↻ Lama baca < 1 menit ↬

Nangka: Oleh-oleh yang menggantung dalam celana

Saya suka nangka (Artocarpus heterophyllus), sampai akun dinas di Twitter dahulu bergambar nangka. Hari ini Mbakyu Sayur membawa nangka, seperempat buah Rp25.000. Rasanya sedap. Manis, tidak keras kemlethus, tidak mblenyèk. Pas. Aromanya pun mengundang. Sayang beton atau bijinya tidak cantik, tua warnanya, agak sepet pula, dan sulit saya kupas kulitnya.
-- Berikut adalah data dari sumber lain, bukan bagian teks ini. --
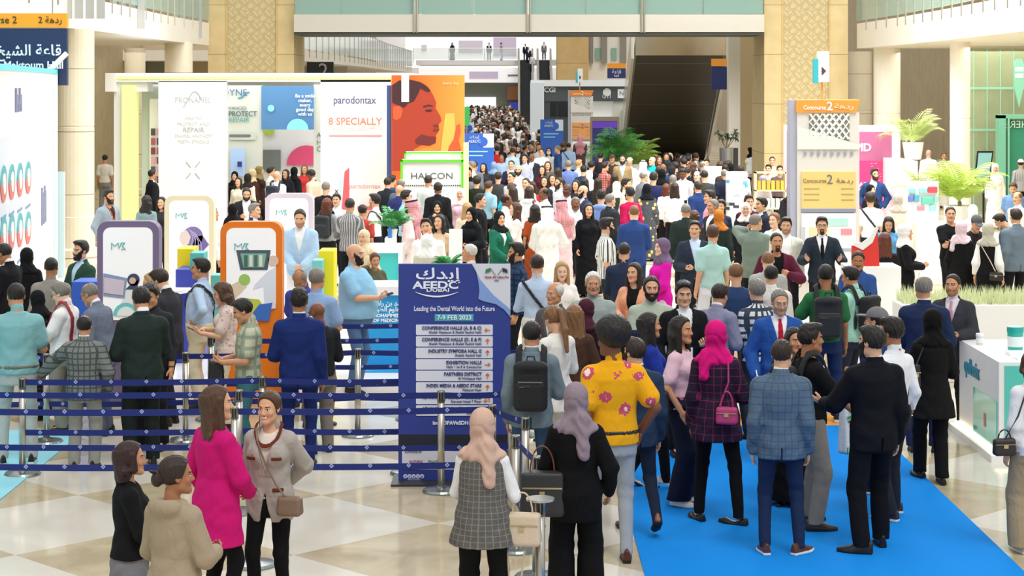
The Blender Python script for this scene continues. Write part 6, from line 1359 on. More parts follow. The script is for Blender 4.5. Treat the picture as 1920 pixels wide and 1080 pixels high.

Tentang nangka, dahulu waktu saya masih kuliah sering menirukan dialog dalam dialek Banyumas.

Rika nggawa olèh-olèh? Endi laaa?

Lha kiyé, gondhal-gandhul nangka thok!

Terjemahannya, “Kamu bawa oleh-oleh? Mana?”

“Lha ini, gondal-gandul dalam dalam celana!”

Nangka: Oleh-oleh yang menggantung dalam celana

Sabar, dalam bahasa Jawa “nangka thok” (hanya nangka) bisa terdengar “nang kathok” (dalam celana).*

Bagi orang Jawa bandhèk, kata yang tertulis “nangka” dibaca “nongko“, tetapi jika mendapatkan imbuhan dilafalkan “nangka“, dengan “a” sebagai “a”, menjadi “nangkané“. Ya, serupa “kancané” dan “matané“.

Tetapi dalam lagu pop Jawa campursari hal itu kadang tak berlaku untuk penulisan judul maupun lirik, sehingga “a” ditulis “o”, bahkan pengucapanya demikian. Padahal “lara” (sakit) yang dilafalkan “loro“, dengan o seperti pada “antyo”, berbeda dari “loro” (dua) dengan “o” seperti pada “kebo”. Namun dalam penulisan bahasa Jawa nonbaku dengan aksara Latin, keduanya menjadi “loro“.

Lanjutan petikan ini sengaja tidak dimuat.